A third variation of the stylus shown in FIG. 1 is usually alone and not in modular configuration. A single set of writing tips composed of nine evenly spaced stylus wires is used to print alphanumeric characters, one column at a time. Each character column is a matrix of seven-rows by five columns. The two extra rows are provided for an offset when lower case letters are printed. Printing and moving the paper or the print head five steps, generates characters 80 mills wide by 103 mills high. Character spacing and, to some extent, character width are optional. Character size in this case assumes stylus wire diameters of 7 mills on 16 mill centers.

Referring to FIG. 2, there is shown a stylus module 12 mounted on a connector module 10, which is formed of alternating conductive wafers 15 and 16 and insulating wafers 14. The conductive wafers 15 and 16 are soldered at 21 to the conductors of conventional flexible printed circuit strips 17 and 18 through the aid of solder tabs 15a and 16a. Flexible circuit strips 17 and 18 are bonded to a hardboard reinforcement 19. The insulating wafer 14 may be fabricated as a stamping of mylar or similar material. A typical thickness of the insulating wafer 14 is 10 mills. A tab 12a is necessary for providing support to the relatively lengthy adjacent solder tab 15a of the conductive wafer 15. The hardboard reinforcement 19 should be fabricated of an insulating material such as phenolic, glass-reinforced epoxy, or similar material.

A central epoxy fill 20 extending through aligned apertures formed, respectively in a stack of the wafers 14, 15 and 16 serves to bond the stack together. In addition to bonding, keying and providing structural support, the central epoxy fill 10 eliminates the general problems encountered with conventional laminating procedures.

FIG. 3 shows the conductive wafer 15 with the solder tab 15a thereof, the spring tabs 15b and 15c of the wafer 15 being visibly in contact with a stylus wire 13. The conductive wafers 15 and 16 may be fabricated as stampings of beryllium copper or phosphor bronze, or similar material. To effect a proper fit, the thickness of a conductive wafer 15, 16 should be slightly greater than the diameter of a stylus wire 13. For example, when 7-mill stylus wire 13 are desired, the conductive wafers 15 and 16 should be each 8 mills thick. This is readily apparent in the fragmentary sectional view of FIG. 5.

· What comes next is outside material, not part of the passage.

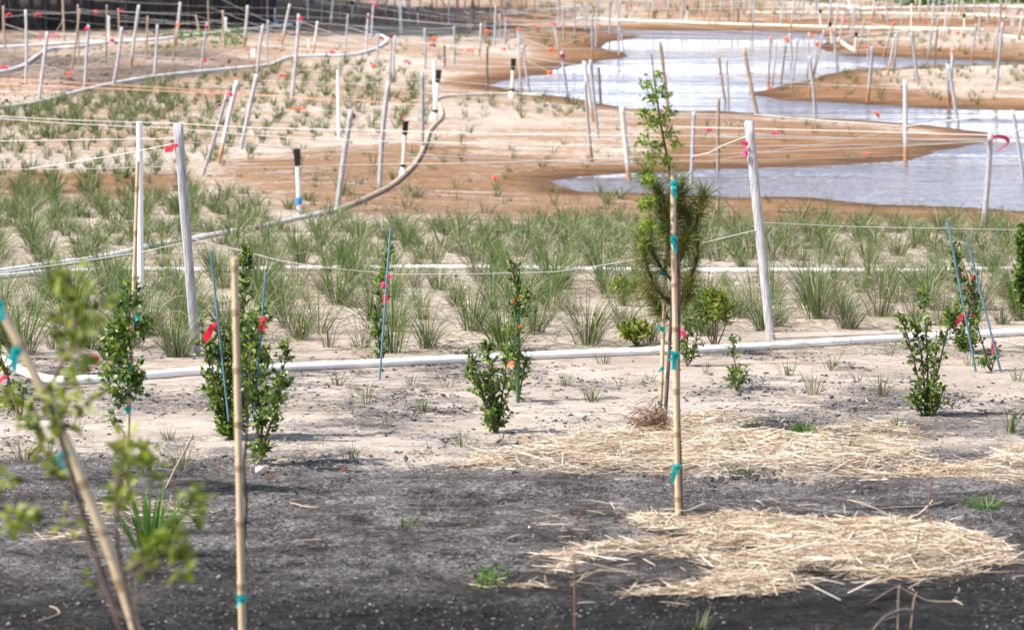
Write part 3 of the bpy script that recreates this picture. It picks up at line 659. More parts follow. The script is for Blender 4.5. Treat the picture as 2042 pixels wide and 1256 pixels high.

The conductive wafer 16 is shown in FIG. 4 with the stylus module 12 removed. The spring tabs 16b and 16c are identical to the spring tabs 15b and 15c of the conductive wafer 15 but are shown unloaded in FIG. 4. The spring effect is achieved by the upwardly sloping top surfaces indicated by angles φ1 and φ2 in FIG. 4. When a stylus module 12 is in operating position, the spring tabs 15b, 15c, 16b, 16c are forced from the position thereof shown in FIG. 4 into a horizontal position as shown in FIG. 3, thus maintaining a constant spring pressure contact between the respective stylus wire 13 and the respective conductive wafer 15, 16.

FIGS. 6 and 7 are fragmentary top and bottom views of a connector stack. The resulting configuration of the central epoxy filled core 20 is visible in the broken-away portion of FIG. 6. This cavity in which the epoxy core 20 is disposed results from the aligned triangular or square recesses respectively, of the adjacent wafers 14, 15 and 16. Conductors 24 and 24a are of copper, approximately 2 mills thick. Conductor width and spacing may vary but typical conductor widths are 20 mills, and the spacing therebetween is 12 mills. As may be seen, conductor width and spacing is directly related to conductive wafer spacing which, in turn, is related to the desired stylus spacing and current-carrying requirements. The flexible printed circuit strip or base film 25 and 25a may be of 2 mill-thick KAPTON, a registered trademark, polyamide film or any of a variety of similar materials. The coverlay material 26 and 26a may be of polyester, however, the coverlay 26 must be the same thickness as that of the conductor 24. This is necessary because the coverlay material 26 is also used as a spacer to keep the wafer stack level with the surface of the conductor 24. Such a requirement is not encountered on the bottom side of the wafer stack shown in FIG. 7, nor does such a requirement exist for the vertical-mounting configuration of FIG. 8. For additional strength of the entire structure, the wafer stack, prior to soldering may be bonded to the coverlay 26 which is, in turn, bonded to the base film 24, in turn, further bonded to the hardboard support 19. A variety of conventional adhesives are available for this application.

FIG. 8 shows a variation of the connector assembly that may be used in a vertical-mounting configuration. The assembly of FIG. 8 is similar to the horizontal-mounting connector shown in FIG. 2, except that the conductive wafer 16 is not required, the solder tab 15a of the conductive wafer 15 is removed, and the support tabs 14a and 14b of the insulating wafer 14 are removed. The wafer stack of FIG. 8 thus is formed of alternating modified conductive wafers 15' and modified insulating wafers 14'. The conductive wafers 15' of FIG. 8 are alternately reversed in direction so that solder contact at 21 may be made with both circuits 23 and 23a. The conductors on flexible circuit 23 are symmetrically spaced so that the flexible circuit 23 and 23a are the same. The insulating hardboard support member 22 in this configuration of FIG. 8 is substantially stronger than in the horizontal configuration of FIG. 2.